Bible of the Devil – Firewater at My Command

Bible of the Devil
Firewater at My Command

Before you start reading this review, understand something: Chicago’s Bible of the Devil ain’t no goddamn death metal band. Nor are they hardcore, industrial, gothic, or anything else you’ll likely associate with ‘the Dark Prince.’ But they are evil. And they play the kind of music that would have gotten you grounded as a pre-teen, when your mom would yell “TURN THAT SHIT DOWN!” and you’d tell her to fuck off and it would be worth it. If you’re sitting around waiting for whatever MTV tells you is “The Return of the Rock,” I’m here to say it never went away, and as long as Bible of the Devil keeps at it, it’s never going to go away.
Bible of the Devil has had quite an interesting history. Originally formed as a noisy metal/punk trio with just two guitars and a drummer, they came across like the Fucking Champs, only much more greasy and raw. Vocals, when they appeared, were more of an afterthought. However, over the course of two years they eventually took on a bass player, and the band mutated into something far more organic and appealing. Soon the classic rock and metal influences of their youth began to show their heads. They began to move away from flirtations with complicated time signatures and stuck with the four on the floor. The tempos were jacked up to greater levels of intensity. Singer Mark Hoffmann also began to flirt with the spirit of Bon Scott, belting his rock screams as high and as hard as he could to get above the tremendous noise produced by the foursome. Obviously, they’ve found their calling.
What Firewater at My Command accomplishes is a sort of “greatest hits” collection for the band. Some of these songs were recorded on a previous record called Guts, a decidedly low-fi record the band released soon after forming. Here, they’re given a superior treatment, as the tempos and sounds are amped up to their current level of absolute sonic depravity. They somehow fit in perfectly with the newer material, making the record diverse yet totally cohesive at the same time. Plus, all of that time in the woodshed obviously paid off: Guitarists Hoffmann and Nate Weathers pull off some stellar playing, piling on greasy leads at every turn.

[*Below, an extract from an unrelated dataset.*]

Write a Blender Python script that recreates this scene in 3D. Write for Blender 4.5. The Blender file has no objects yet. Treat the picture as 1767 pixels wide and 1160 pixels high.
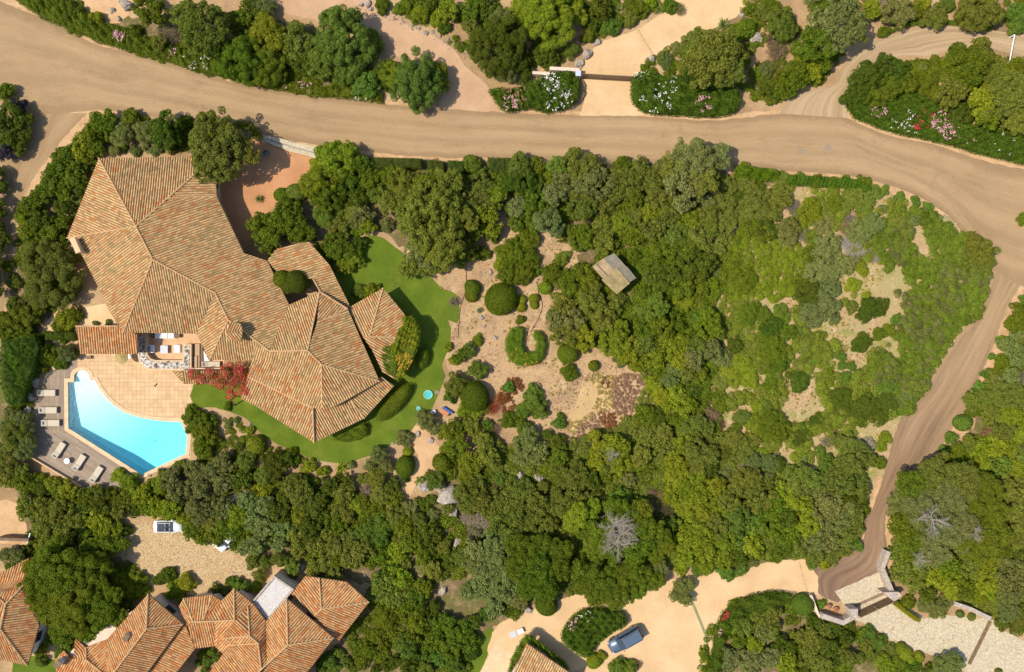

They’ve obviously done their rock homework. Cuts like “The New Raw,” “Typical Chicago Jackass,” and “Asheton” are ferocious punk stompers, bringing to mind the best of Zeke and Motorhead. “Tomahawkin'” has a sort of southern rock swagger that is heard far too little these days, coming across like a sludged-out Molly Hatchet with a wailing Bon Scott vocal. Hoffman plays it smart by actually singing melodies instead of straight-up yelling, a trap much of this kind of rock rarely avoids. “Checkmate” is well informed by Black Sabbath, and is catchy as hell to boot. Also, check out the centerpiece of the album, a Melvins-esque sludge metal instrumental called “The Drug is Violence.” Quite simply, at nearly an hour in length, this thing is crammed full of good songs.
Truth be told, I’ve been checking this band out for quite a while now, and they’ve obviously won my respect. For as hard as they tour and as ripping as their live show is, they deserve more attention than they’re getting. With other raw rock like the White Stripes and the Hives getting attention, the timing couldn’t be more perfect. Regardless of the current climate, however, Bible of the Devil prove that rock and roll is not dead and doesn’t need to be saved: It just needs to be played like this by more people. Pick up this record and check out what I mean.